OUR OPEN LETTER BOX.
Stanmore’s query concerning some verses is answered by Dorothy A. Cross and “Nell.” The authoress is said by the former to be Miss M. E. Manners, though the lines are printed anonymously. Nell encloses a similar poem, which we print verbatim.
The Forget-Me-Not.
It’s said that ages, long ago, when God had formed the earth and heaven,
He called the flowers one by one, until to all sweet names He’d given:
To one, pure Lily, other Rose, another Violet, or Daisy fair,
As each bright flower before Him passed, to wear anew its Father’s care.
But oh! one day, a tiny flower, with pale blue eye and little tear,
Came back to Him and said, “Dear Lord, I’ve forgotten quite my name, I fear.”
Then looking down upon the flower, which trembling stood, with bended head,
Without reproof or look unkind, “Forget-Me-Not,” He gently said.
Copyright.
E. Ridley.
Ninette (Budapesth) has four answers. N. E. Coote tells her she will find “The Song of the Shirt” and “Somebody’s Darling” in No. VI. Royal Reader. F. W. Stone refers her to Bell’s Standard Elocutionist, published by Hodder and Stoughton. “Rosebud” says the poems are both in The Art of Speaking, by Harold Ford. Edith Walpole, 58, Talgarth Road, West Kensington, London, refers her to vol. v. of The Royal Reader, but offers to copy out and send both poems to Ninette.

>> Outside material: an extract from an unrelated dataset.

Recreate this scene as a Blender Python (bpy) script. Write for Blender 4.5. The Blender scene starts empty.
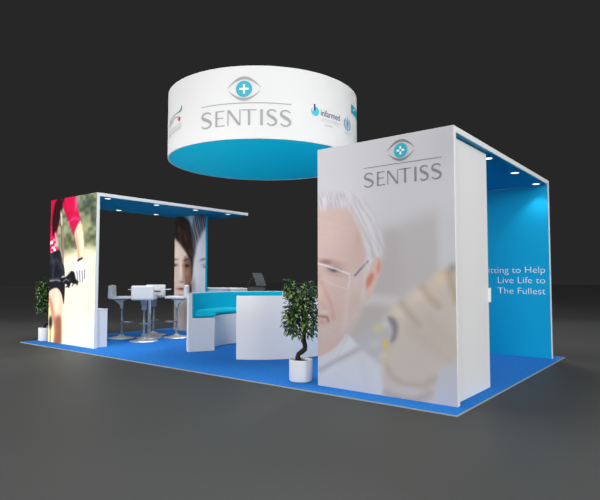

Janet wishes to know the title and author of the song in which these lines occur—
“Blue seas, and blue skies,
New friends, and new ties.”
E. M. W. seeks the authors of the two following quotations, and the poems from which they are taken:—
(1) “What a single word can do!
Making life seem all untrue;
Driving joy and hope away,
Leaving not one cheering ray;
Blighting every flower that grew—
What a single word can do!”
(2) “Not all who seem to fail, have failed indeed;
Not all who fail have therefore worked in vain,
For all our acts to many issues lead;
And out of earnest purpose, pure and plain,
The Lord will fashion ends in His good time.”